Pelé quitte ensuite la sélection brésilienne, mais continue de sévir dans la surface de réparation adverse avec Santos. Après une première retraite sportive en 1974, il revient finalement à la compétition pour éponger ses dettes et s’engage avec le New-York Cosmos. Aux Etats-Unis, Pelé emmène dans ses bagages son statut d’icône du ballon rond pour populariser le football dans tout le pays. « On le prenait en photo après l’entraînement », témoignait ainsi l’un de ses adversaires. Mais au-delà de son image, le Roi en a encore sous le pied et hisse son équipe jusqu’au Soccer Bowl et remporte la North American Soccer League. Il passe deux ans au pays de l’Oncle Sam, tout juste le temps de marquer les esprits de millions d’américains et étendre sa réputation sur un nouveau continent.
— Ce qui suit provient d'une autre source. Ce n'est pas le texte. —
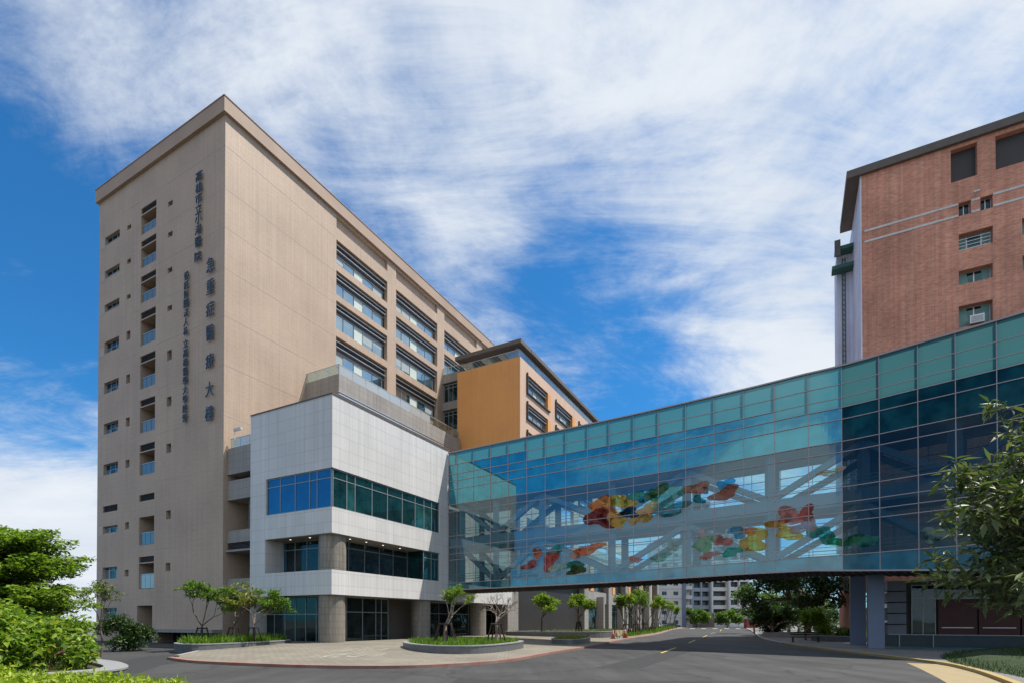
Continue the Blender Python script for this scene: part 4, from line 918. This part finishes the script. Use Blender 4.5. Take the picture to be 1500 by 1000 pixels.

Après avoir raccroché les crampons au terme de trois décennies passées ballon au pied, Pelé voit son image de superstar continuellement cultivée. Entre un titre d’athlète du siècle remis par le CIO et un statut de meilleur joueur du XXe siècle attribué par la FIFA, le Brésilien est élu meilleur joueur de l’histoire en 1999 à la suite d’un vote par tous les lauréats du Ballon d’Or encore vivants. De quoi mieux accepter de ne pas avoir officiellement atteint les 1281 buts annoncés, et ce même s’il avait célébré le cap d’O Milesimo pendant près de vingt minutes au beau milieu d’un match de championnat. Des mythes qui persistent, c’est aussi ça qui construit l’aura d’une légende.